Begin DATA LISTING

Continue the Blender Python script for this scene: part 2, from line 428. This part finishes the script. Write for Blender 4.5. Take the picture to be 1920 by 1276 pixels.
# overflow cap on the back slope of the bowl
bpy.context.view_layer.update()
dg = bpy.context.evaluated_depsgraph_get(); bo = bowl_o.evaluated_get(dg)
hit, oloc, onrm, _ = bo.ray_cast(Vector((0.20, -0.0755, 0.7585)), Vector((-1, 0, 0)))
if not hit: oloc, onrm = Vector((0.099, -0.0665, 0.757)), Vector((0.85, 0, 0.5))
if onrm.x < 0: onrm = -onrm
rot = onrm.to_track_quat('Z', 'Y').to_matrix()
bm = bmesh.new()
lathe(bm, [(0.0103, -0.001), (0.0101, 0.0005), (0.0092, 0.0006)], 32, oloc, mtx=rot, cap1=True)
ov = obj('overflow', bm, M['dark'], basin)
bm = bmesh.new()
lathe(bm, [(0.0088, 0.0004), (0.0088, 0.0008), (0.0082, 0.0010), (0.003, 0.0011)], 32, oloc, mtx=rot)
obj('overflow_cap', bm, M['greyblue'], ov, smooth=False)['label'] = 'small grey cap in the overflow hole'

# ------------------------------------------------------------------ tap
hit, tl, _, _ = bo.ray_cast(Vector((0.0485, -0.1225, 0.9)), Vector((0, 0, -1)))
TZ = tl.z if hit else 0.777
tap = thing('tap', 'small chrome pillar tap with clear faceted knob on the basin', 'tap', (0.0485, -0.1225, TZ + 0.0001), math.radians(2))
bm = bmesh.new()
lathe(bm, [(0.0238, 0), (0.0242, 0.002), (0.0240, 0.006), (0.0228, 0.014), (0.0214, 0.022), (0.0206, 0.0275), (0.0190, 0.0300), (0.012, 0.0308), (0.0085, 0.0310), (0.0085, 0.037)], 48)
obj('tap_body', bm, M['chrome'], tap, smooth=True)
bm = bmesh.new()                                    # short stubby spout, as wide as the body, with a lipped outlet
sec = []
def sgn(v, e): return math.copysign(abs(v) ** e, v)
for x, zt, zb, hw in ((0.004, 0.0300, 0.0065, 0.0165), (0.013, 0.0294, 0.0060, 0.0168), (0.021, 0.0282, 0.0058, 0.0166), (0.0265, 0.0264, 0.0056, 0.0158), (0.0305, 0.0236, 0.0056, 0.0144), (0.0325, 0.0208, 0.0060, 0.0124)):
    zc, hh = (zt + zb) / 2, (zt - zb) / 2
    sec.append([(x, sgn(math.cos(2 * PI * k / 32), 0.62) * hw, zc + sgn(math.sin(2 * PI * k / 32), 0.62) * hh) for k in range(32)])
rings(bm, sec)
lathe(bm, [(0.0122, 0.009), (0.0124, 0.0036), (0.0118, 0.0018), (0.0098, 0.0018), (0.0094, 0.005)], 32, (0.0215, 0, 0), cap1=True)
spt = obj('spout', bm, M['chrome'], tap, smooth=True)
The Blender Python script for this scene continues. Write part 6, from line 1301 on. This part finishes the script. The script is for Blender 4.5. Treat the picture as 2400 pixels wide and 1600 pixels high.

End DATA LISTING

* _WRITTEN TASK_: Reproduce each record exactly, leaving nothing out.

* _FINAL ANSWER_:
Continue the Blender Python script for this scene: part 2, from line 428. This part finishes the script. Write for Blender 4.5. Take the picture to be 1920 by 1276 pixels.
# overflow cap on the back slope of the bowl
bpy.context.view_layer.update()
dg = bpy.context.evaluated_depsgraph_get(); bo = bowl_o.evaluated_get(dg)
hit, oloc, onrm, _ = bo.ray_cast(Vector((0.20, -0.0755, 0.7585)), Vector((-1, 0, 0)))
if not hit: oloc, onrm = Vector((0.099, -0.0665, 0.757)), Vector((0.85, 0, 0.5))
if onrm.x < 0: onrm = -onrm
rot = onrm.to_track_quat('Z', 'Y').to_matrix()
bm = bmesh.new()
lathe(bm, [(0.0103, -0.001), (0.0101, 0.0005), (0.0092, 0.0006)], 32, oloc, mtx=rot, cap1=True)
ov = obj('overflow', bm, M['dark'], basin)
bm = bmesh.new()
lathe(bm, [(0.0088, 0.0004), (0.0088, 0.0008), (0.0082, 0.0010), (0.003, 0.0011)], 32, oloc, mtx=rot)
obj('overflow_cap', bm, M['greyblue'], ov, smooth=False)['label'] = 'small grey cap in the overflow hole'

# ------------------------------------------------------------------ tap
hit, tl, _, _ = bo.ray_cast(Vector((0.0485, -0.1225, 0.9)), Vector((0, 0, -1)))
TZ = tl.z if hit else 0.777
tap = thing('tap', 'small chrome pillar tap with clear faceted knob on the basin', 'tap', (0.0485, -0.1225, TZ + 0.0001), math.radians(2))
bm = bmesh.new()
lathe(bm, [(0.0238, 0), (0.0242, 0.002), (0.0240, 0.006), (0.0228, 0.014), (0.0214, 0.022), (0.0206, 0.0275), (0.0190, 0.0300), (0.012, 0.0308), (0.0085, 0.0310), (0.0085, 0.037)], 48)
obj('tap_body', bm, M['chrome'], tap, smooth=True)
bm = bmesh.new()                                    # short stubby spout, as wide as the body, with a lipped outlet
sec = []
def sgn(v, e): return math.copysign(abs(v) ** e, v)
for x, zt, zb, hw in ((0.004, 0.0300, 0.0065, 0.0165), (0.013, 0.0294, 0.0060, 0.0168), (0.021, 0.0282, 0.0058, 0.0166), (0.0265, 0.0264, 0.0056, 0.0158), (0.0305, 0.0236, 0.0056, 0.0144), (0.0325, 0.0208, 0.0060, 0.0124)):
    zc, hh = (zt + zb) / 2, (zt - zb) / 2
    sec.append([(x, sgn(math.cos(2 * PI * k / 32), 0.62) * hw, zc + sgn(math.sin(2 * PI * k / 32), 0.62) * hh) for k in range(32)])
rings(bm, sec)
lathe(bm, [(0.0122, 0.009), (0.0124, 0.0036), (0.0118, 0.0018), (0.0098, 0.0018), (0.0094, 0.005)], 32, (0.0215, 0, 0), cap1=True)
spt = obj('spout', bm, M['chrome'], tap, smooth=True)
The Blender Python script for this scene continues. Write part 6, from line 1301 on. This part finishes the script. The script is for Blender 4.5. Treat the picture as 2400 pixels wide and 1600 pixels high.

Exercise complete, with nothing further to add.